Jim ‘ Crabby’ Crabtree proves once again that he’s the gift that keeps on giving in the ongoing Shakespearean feud between him and Cllr Louise Reecejones (LRJ) .
Above is a screenshot of the latest ill-advised missive that Crabby has subsequently deleted from Facebook ( on the advice of his probation officer/solicitor?)
However we particularly like the fact that Crabby has a pop at Pip. As as far as we’re concerned the Crabby v LRJ debacle needs to be laid at the door of the hopelessly ineffectual ‘leader’ of Wirral Council, Cllr Phil ‘ Power Boy Pip’ Davies. His failure to manage the internal strife within his own party has led to two suspensions by North West Labour and an ongoing, highly embarrassing, spat played out on social media.
Perhaps Crabby should turn to an elder statesman of the local Labour group and all-round – and boy do we mean round- man of integrity Cllr Steve Foulkes to guide him through the political turmoil. However might we suggest that Foulkesy may need to alter his advice from ‘ Jumbo stay strong fella‘ to ‘ Step away from the keyboard/mobile – especially after you’ve had a few scoops’
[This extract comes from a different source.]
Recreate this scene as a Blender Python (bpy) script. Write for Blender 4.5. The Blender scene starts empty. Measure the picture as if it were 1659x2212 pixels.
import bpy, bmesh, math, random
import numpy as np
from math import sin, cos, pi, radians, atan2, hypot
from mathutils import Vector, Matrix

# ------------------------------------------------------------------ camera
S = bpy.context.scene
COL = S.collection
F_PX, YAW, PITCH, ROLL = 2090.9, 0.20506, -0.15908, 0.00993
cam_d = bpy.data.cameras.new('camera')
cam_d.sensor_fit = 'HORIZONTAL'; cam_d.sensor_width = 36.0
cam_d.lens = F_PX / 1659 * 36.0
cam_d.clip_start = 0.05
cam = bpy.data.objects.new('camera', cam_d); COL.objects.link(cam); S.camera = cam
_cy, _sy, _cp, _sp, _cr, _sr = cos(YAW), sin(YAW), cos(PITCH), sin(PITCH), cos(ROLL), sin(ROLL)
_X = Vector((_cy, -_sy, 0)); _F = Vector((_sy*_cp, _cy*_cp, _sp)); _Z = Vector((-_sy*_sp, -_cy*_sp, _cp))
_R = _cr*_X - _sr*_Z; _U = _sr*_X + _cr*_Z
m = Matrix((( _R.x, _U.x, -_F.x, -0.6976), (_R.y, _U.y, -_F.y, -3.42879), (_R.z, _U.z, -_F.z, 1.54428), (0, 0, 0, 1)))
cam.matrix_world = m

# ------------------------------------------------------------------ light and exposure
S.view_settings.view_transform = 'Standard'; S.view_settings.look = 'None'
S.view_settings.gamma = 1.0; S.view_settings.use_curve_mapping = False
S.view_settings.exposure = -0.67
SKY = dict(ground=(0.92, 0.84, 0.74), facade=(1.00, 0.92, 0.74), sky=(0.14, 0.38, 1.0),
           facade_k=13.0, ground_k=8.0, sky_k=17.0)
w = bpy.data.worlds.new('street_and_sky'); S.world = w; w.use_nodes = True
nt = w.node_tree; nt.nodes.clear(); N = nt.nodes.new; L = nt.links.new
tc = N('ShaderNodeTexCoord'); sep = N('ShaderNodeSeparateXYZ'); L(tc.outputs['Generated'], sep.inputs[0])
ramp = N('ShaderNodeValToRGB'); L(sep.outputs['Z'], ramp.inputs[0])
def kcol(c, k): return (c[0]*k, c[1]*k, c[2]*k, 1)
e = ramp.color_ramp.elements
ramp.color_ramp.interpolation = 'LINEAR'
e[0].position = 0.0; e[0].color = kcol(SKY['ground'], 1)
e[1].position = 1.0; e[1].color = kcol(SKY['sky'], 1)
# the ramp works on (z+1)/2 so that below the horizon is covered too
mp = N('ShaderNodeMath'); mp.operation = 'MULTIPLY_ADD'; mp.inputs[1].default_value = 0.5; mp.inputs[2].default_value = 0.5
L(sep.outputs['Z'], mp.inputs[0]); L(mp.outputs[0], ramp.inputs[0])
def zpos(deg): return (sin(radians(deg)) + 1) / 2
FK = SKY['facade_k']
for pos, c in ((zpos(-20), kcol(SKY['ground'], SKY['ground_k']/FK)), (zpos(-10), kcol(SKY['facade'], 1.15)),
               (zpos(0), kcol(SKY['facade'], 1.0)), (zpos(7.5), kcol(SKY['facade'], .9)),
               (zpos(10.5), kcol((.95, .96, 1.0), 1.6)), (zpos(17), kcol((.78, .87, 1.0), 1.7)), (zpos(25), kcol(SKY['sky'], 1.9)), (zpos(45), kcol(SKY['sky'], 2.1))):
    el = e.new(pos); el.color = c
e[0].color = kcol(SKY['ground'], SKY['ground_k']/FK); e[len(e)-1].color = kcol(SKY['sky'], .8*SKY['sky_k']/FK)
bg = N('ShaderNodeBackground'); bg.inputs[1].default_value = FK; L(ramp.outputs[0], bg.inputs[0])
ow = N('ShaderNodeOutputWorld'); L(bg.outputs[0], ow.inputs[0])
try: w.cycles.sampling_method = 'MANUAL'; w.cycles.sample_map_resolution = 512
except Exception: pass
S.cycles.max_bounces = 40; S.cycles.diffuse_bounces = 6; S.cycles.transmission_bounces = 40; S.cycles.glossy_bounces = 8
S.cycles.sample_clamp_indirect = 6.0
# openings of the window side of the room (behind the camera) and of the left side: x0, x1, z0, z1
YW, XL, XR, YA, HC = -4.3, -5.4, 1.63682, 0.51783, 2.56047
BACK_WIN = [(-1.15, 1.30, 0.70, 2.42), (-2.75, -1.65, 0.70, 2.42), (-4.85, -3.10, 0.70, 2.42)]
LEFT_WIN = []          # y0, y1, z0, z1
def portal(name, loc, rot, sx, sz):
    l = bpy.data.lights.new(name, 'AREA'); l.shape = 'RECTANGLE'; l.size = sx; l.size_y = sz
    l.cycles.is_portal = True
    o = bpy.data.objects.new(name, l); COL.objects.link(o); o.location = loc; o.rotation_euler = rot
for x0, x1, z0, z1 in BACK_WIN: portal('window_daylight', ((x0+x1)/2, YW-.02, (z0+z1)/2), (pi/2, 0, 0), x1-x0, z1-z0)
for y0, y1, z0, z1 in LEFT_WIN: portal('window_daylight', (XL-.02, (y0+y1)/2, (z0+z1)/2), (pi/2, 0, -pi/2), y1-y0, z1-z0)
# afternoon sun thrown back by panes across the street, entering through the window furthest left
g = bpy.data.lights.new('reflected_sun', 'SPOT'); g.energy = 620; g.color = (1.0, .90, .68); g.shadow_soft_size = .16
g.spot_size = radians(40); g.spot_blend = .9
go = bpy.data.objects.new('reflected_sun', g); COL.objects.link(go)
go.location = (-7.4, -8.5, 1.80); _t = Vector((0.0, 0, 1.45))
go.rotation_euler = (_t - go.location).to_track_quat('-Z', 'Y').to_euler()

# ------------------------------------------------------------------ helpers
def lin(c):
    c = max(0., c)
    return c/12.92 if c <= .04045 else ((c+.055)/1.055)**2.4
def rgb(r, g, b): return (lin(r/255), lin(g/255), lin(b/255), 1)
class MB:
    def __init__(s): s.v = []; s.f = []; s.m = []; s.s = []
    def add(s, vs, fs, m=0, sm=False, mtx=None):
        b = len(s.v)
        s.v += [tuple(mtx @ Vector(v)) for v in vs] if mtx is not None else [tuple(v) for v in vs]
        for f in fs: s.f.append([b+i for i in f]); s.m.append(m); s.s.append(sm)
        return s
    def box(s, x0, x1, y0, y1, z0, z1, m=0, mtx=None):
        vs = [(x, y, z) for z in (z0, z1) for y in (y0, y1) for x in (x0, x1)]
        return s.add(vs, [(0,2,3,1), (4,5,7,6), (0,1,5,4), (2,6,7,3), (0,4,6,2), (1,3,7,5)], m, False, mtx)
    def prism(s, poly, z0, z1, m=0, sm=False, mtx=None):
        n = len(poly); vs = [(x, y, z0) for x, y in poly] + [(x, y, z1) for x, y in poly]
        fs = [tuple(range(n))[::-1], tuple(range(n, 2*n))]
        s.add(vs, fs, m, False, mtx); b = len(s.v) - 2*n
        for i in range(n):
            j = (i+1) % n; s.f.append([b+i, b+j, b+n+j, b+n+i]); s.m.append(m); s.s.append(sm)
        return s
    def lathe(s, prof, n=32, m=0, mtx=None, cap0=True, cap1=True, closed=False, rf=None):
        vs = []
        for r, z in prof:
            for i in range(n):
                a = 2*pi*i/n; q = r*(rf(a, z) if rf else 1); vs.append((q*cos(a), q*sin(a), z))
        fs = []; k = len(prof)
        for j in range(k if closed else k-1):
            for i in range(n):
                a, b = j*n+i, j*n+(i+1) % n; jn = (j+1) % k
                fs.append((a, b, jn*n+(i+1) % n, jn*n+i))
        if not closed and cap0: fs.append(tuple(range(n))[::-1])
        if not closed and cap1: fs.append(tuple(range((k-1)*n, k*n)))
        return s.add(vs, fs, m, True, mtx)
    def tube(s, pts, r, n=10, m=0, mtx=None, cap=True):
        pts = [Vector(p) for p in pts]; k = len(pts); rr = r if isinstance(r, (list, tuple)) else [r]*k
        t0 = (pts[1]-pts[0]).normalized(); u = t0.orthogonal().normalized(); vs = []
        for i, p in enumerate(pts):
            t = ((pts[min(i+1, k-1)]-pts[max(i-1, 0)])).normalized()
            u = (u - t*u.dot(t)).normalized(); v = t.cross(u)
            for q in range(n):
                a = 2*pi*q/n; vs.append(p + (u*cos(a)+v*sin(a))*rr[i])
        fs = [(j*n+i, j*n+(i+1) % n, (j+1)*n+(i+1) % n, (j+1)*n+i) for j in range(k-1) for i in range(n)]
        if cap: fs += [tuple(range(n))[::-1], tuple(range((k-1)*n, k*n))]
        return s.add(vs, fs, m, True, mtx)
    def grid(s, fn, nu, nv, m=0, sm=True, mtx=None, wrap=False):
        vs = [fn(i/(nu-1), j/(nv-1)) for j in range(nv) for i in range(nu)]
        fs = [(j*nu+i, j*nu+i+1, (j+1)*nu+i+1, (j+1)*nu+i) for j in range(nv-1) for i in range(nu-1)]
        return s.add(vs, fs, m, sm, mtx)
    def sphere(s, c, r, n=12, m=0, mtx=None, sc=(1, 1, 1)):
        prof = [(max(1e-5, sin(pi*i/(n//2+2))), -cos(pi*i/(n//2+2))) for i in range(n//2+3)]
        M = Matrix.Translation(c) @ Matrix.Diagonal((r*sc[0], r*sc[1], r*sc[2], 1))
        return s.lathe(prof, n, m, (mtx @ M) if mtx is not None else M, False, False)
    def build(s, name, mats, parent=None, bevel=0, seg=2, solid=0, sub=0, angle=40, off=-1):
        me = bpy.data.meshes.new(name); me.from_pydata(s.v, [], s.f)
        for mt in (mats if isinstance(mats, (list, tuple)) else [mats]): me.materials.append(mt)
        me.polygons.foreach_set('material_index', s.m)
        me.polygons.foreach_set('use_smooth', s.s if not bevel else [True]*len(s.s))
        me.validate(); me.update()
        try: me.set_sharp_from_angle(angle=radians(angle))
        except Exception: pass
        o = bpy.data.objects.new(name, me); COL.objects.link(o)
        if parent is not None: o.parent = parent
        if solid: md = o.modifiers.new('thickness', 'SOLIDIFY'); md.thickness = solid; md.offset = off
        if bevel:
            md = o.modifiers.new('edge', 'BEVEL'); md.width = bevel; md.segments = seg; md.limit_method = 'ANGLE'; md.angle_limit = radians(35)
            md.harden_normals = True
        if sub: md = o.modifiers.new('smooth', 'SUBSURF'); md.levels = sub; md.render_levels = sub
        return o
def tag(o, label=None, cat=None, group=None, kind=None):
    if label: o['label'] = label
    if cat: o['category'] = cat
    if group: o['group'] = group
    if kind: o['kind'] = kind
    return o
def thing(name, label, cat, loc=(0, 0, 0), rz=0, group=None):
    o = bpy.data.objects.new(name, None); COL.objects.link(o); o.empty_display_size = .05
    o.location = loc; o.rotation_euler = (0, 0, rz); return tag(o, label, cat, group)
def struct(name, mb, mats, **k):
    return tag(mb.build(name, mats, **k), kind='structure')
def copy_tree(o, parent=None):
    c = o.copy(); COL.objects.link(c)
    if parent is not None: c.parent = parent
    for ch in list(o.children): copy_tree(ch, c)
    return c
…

But then again if Crabby really does hate liars perhaps Foulkesy isn’t the man to turn to !
As for expecting a ‘full apology’ from Pip, Crabby can whistle dixie as Pip knows only all too well that Crabby was probably up to even more no good than has already been disclosed.
However Pip proves once again what a coward he is when he finds it easier to allow a whistleblower to be bullied out of their job than address the concerns they raised about Crabby and the use of grant monies. And to think that Crabby still sees fit to have a pop at LRJ! Indeed to us, it is simply astonishing , ASTONISHING !, that this man was once the chair of Wirral Council’s Audit and Risk Management Committee.
Meanwhile it would appear that this ongoing and long -running feud between Crabby and LRJ clearly has some way to run – and we intend to follow it every step of the way!
I second that.
Astonishing is too weak a word.it was an alternate universe into which we were all plunged by a rupture in the space time continuum.
Crabby, Chair of the Audit and Risk Committee? Only in an universe where a certain Stalin was the annual Father Christmas of the Lubyanka department store’s toy department.
Please note my very high vis ‘HA HA’ at your delightful comment…..
G’day “Interested”
I would comment but this specimen really frightens me.
Ooroo
James
High vis luv to you and The Great Leaks XXXXXXXXXX
Is it possible they’re putting obvious incompetents in senior public roles to surreptitiously broadcast to gangsters and asset strippers that yes, lads, here we are…
Wirral Council is open for business?
Show us the money and we’ll do a deal behind closed doors. No worries. Surjit’s successor and the new finance director whom we’ve secretly pencilled in already will dot the t’s and cross the i’s.
See…
◻️the crucially important yet hideously amateur videos starring the leader
◻️the woeful calibre of councillors in the exec
◻️the official public treatises and job vacancies, laced with jargon ‘n typos, done by bullies who’ve ascended the ladder with no intelligent bastard left in place to stop them
◻️the historic decisions to rid themselves of quality people who represented a threat
◻️the obvious weakness and ineptitude of the CEO
Or is this a conspiracy theory too far?